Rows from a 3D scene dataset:
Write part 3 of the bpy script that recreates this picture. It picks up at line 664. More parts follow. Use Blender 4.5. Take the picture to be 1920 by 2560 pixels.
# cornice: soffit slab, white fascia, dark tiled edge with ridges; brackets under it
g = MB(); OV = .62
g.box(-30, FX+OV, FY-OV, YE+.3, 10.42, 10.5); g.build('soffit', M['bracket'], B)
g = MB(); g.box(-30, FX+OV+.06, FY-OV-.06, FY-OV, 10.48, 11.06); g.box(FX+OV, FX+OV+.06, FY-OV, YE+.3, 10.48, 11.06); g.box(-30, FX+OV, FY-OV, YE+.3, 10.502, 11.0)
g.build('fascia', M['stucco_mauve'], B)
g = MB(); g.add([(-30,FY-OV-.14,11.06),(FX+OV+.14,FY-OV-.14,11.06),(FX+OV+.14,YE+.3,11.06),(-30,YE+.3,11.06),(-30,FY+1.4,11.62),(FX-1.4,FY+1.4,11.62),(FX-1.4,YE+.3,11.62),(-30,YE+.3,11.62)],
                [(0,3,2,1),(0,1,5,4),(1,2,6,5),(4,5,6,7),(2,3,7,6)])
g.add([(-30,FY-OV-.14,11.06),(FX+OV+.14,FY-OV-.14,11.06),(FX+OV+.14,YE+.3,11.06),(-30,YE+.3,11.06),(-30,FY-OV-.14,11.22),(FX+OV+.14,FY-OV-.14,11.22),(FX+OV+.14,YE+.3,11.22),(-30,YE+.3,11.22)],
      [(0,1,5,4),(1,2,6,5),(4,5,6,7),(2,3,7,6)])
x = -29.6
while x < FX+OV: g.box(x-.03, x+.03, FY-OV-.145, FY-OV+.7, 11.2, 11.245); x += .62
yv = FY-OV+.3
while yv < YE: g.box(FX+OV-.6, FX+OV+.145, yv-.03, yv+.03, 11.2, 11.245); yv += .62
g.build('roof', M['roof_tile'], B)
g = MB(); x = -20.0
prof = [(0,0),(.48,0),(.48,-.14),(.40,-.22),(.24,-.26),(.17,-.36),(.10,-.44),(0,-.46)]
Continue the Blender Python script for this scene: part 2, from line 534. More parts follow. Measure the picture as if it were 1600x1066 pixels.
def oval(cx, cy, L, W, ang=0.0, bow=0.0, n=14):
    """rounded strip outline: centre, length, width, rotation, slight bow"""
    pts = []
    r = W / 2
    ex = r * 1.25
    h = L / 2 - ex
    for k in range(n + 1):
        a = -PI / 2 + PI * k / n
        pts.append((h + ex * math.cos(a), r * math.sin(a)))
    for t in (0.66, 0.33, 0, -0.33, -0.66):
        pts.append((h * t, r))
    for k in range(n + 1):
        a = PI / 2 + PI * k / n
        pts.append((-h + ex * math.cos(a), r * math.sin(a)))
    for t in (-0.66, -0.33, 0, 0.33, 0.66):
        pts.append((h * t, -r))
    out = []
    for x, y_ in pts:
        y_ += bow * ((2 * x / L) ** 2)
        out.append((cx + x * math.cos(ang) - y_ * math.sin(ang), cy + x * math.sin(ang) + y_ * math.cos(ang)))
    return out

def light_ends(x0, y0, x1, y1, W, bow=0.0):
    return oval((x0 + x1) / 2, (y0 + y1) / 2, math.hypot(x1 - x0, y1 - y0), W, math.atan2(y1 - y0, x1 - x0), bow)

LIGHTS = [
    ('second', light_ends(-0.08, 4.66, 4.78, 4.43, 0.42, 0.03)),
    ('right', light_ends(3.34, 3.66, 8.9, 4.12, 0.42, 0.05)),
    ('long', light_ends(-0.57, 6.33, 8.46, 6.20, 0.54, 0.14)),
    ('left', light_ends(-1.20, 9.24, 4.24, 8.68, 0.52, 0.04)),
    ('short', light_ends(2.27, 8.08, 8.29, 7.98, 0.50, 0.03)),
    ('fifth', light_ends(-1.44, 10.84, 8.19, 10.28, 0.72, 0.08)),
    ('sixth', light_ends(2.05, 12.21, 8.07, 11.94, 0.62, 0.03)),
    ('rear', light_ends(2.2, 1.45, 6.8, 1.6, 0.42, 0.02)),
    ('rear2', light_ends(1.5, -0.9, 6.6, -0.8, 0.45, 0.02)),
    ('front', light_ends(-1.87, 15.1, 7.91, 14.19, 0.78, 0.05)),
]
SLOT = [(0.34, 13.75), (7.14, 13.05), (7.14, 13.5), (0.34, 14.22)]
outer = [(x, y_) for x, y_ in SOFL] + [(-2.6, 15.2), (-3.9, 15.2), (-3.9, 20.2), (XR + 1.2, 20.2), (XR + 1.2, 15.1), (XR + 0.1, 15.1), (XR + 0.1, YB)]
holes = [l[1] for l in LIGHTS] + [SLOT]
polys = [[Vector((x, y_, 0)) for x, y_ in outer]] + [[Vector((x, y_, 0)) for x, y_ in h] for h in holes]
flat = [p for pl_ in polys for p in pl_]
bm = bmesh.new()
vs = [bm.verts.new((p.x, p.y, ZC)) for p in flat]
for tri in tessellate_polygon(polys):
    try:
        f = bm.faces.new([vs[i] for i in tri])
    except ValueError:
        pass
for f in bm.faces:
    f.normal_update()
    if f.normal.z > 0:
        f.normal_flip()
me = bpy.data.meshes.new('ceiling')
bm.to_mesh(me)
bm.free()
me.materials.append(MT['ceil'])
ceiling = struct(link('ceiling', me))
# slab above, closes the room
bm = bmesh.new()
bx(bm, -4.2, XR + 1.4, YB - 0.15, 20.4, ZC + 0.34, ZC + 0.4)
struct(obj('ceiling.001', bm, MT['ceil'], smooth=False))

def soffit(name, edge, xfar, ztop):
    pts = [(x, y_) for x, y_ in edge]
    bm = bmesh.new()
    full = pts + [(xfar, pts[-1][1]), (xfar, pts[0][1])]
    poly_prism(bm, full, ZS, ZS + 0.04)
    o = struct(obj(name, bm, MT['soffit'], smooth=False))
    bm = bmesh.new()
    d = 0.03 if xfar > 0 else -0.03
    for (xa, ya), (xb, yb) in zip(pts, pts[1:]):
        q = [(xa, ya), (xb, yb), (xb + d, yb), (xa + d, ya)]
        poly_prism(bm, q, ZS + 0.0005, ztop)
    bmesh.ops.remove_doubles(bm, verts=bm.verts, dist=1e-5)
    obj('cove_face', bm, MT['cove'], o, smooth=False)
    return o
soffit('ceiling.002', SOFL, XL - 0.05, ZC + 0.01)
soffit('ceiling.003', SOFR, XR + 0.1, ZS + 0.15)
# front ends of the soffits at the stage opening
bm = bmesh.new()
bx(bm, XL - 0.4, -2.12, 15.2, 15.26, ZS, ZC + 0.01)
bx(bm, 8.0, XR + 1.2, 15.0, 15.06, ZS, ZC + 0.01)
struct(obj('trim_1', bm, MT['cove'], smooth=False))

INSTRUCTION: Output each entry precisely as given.

EXERCISE RESULT:
Write part 3 of the bpy script that recreates this picture. It picks up at line 664. More parts follow. Use Blender 4.5. Take the picture to be 1920 by 2560 pixels.
# cornice: soffit slab, white fascia, dark tiled edge with ridges; brackets under it
g = MB(); OV = .62
g.box(-30, FX+OV, FY-OV, YE+.3, 10.42, 10.5); g.build('soffit', M['bracket'], B)
g = MB(); g.box(-30, FX+OV+.06, FY-OV-.06, FY-OV, 10.48, 11.06); g.box(FX+OV, FX+OV+.06, FY-OV, YE+.3, 10.48, 11.06); g.box(-30, FX+OV, FY-OV, YE+.3, 10.502, 11.0)
g.build('fascia', M['stucco_mauve'], B)
g = MB(); g.add([(-30,FY-OV-.14,11.06),(FX+OV+.14,FY-OV-.14,11.06),(FX+OV+.14,YE+.3,11.06),(-30,YE+.3,11.06),(-30,FY+1.4,11.62),(FX-1.4,FY+1.4,11.62),(FX-1.4,YE+.3,11.62),(-30,YE+.3,11.62)],
                [(0,3,2,1),(0,1,5,4),(1,2,6,5),(4,5,6,7),(2,3,7,6)])
g.add([(-30,FY-OV-.14,11.06),(FX+OV+.14,FY-OV-.14,11.06),(FX+OV+.14,YE+.3,11.06),(-30,YE+.3,11.06),(-30,FY-OV-.14,11.22),(FX+OV+.14,FY-OV-.14,11.22),(FX+OV+.14,YE+.3,11.22),(-30,YE+.3,11.22)],
      [(0,1,5,4),(1,2,6,5),(4,5,6,7),(2,3,7,6)])
x = -29.6
while x < FX+OV: g.box(x-.03, x+.03, FY-OV-.145, FY-OV+.7, 11.2, 11.245); x += .62
yv = FY-OV+.3
while yv < YE: g.box(FX+OV-.6, FX+OV+.145, yv-.03, yv+.03, 11.2, 11.245); yv += .62
g.build('roof', M['roof_tile'], B)
g = MB(); x = -20.0
prof = [(0,0),(.48,0),(.48,-.14),(.40,-.22),(.24,-.26),(.17,-.36),(.10,-.44),(0,-.46)]
Continue the Blender Python script for this scene: part 2, from line 534. More parts follow. Measure the picture as if it were 1600x1066 pixels.
def oval(cx, cy, L, W, ang=0.0, bow=0.0, n=14):
    """rounded strip outline: centre, length, width, rotation, slight bow"""
    pts = []
    r = W / 2
    ex = r * 1.25
    h = L / 2 - ex
    for k in range(n + 1):
        a = -PI / 2 + PI * k / n
        pts.append((h + ex * math.cos(a), r * math.sin(a)))
    for t in (0.66, 0.33, 0, -0.33, -0.66):
        pts.append((h * t, r))
    for k in range(n + 1):
        a = PI / 2 + PI * k / n
        pts.append((-h + ex * math.cos(a), r * math.sin(a)))
    for t in (-0.66, -0.33, 0, 0.33, 0.66):
        pts.append((h * t, -r))
    out = []
    for x, y_ in pts:
        y_ += bow * ((2 * x / L) ** 2)
        out.append((cx + x * math.cos(ang) - y_ * math.sin(ang), cy + x * math.sin(ang) + y_ * math.cos(ang)))
    return out

def light_ends(x0, y0, x1, y1, W, bow=0.0):
    return oval((x0 + x1) / 2, (y0 + y1) / 2, math.hypot(x1 - x0, y1 - y0), W, math.atan2(y1 - y0, x1 - x0), bow)

LIGHTS = [
    ('second', light_ends(-0.08, 4.66, 4.78, 4.43, 0.42, 0.03)),
    ('right', light_ends(3.34, 3.66, 8.9, 4.12, 0.42, 0.05)),
    ('long', light_ends(-0.57, 6.33, 8.46, 6.20, 0.54, 0.14)),
    ('left', light_ends(-1.20, 9.24, 4.24, 8.68, 0.52, 0.04)),
    ('short', light_ends(2.27, 8.08, 8.29, 7.98, 0.50, 0.03)),
    ('fifth', light_ends(-1.44, 10.84, 8.19, 10.28, 0.72, 0.08)),
    ('sixth', light_ends(2.05, 12.21, 8.07, 11.94, 0.62, 0.03)),
    ('rear', light_ends(2.2, 1.45, 6.8, 1.6, 0.42, 0.02)),
    ('rear2', light_ends(1.5, -0.9, 6.6, -0.8, 0.45, 0.02)),
    ('front', light_ends(-1.87, 15.1, 7.91, 14.19, 0.78, 0.05)),
]
SLOT = [(0.34, 13.75), (7.14, 13.05), (7.14, 13.5), (0.34, 14.22)]
outer = [(x, y_) for x, y_ in SOFL] + [(-2.6, 15.2), (-3.9, 15.2), (-3.9, 20.2), (XR + 1.2, 20.2), (XR + 1.2, 15.1), (XR + 0.1, 15.1), (XR + 0.1, YB)]
holes = [l[1] for l in LIGHTS] + [SLOT]
polys = [[Vector((x, y_, 0)) for x, y_ in outer]] + [[Vector((x, y_, 0)) for x, y_ in h] for h in holes]
flat = [p for pl_ in polys for p in pl_]
bm = bmesh.new()
vs = [bm.verts.new((p.x, p.y, ZC)) for p in flat]
for tri in tessellate_polygon(polys):
    try:
        f = bm.faces.new([vs[i] for i in tri])
    except ValueError:
        pass
for f in bm.faces:
    f.normal_update()
    if f.normal.z > 0:
        f.normal_flip()
me = bpy.data.meshes.new('ceiling')
bm.to_mesh(me)
bm.free()
me.materials.append(MT['ceil'])
ceiling = struct(link('ceiling', me))
# slab above, closes the room
bm = bmesh.new()
bx(bm, -4.2, XR + 1.4, YB - 0.15, 20.4, ZC + 0.34, ZC + 0.4)
struct(obj('ceiling.001', bm, MT['ceil'], smooth=False))

def soffit(name, edge, xfar, ztop):
    pts = [(x, y_) for x, y_ in edge]
    bm = bmesh.new()
    full = pts + [(xfar, pts[-1][1]), (xfar, pts[0][1])]
    poly_prism(bm, full, ZS, ZS + 0.04)
    o = struct(obj(name, bm, MT['soffit'], smooth=False))
    bm = bmesh.new()
    d = 0.03 if xfar > 0 else -0.03
    for (xa, ya), (xb, yb) in zip(pts, pts[1:]):
        q = [(xa, ya), (xb, yb), (xb + d, yb), (xa + d, ya)]
        poly_prism(bm, q, ZS + 0.0005, ztop)
    bmesh.ops.remove_doubles(bm, verts=bm.verts, dist=1e-5)
    obj('cove_face', bm, MT['cove'], o, smooth=False)
    return o
soffit('ceiling.002', SOFL, XL - 0.05, ZC + 0.01)
soffit('ceiling.003', SOFR, XR + 0.1, ZS + 0.15)
# front ends of the soffits at the stage opening
bm = bmesh.new()
bx(bm, XL - 0.4, -2.12, 15.2, 15.26, ZS, ZC + 0.01)
bx(bm, 8.0, XR + 1.2, 15.0, 15.06, ZS, ZC + 0.01)
struct(obj('trim_1', bm, MT['cove'], smooth=False))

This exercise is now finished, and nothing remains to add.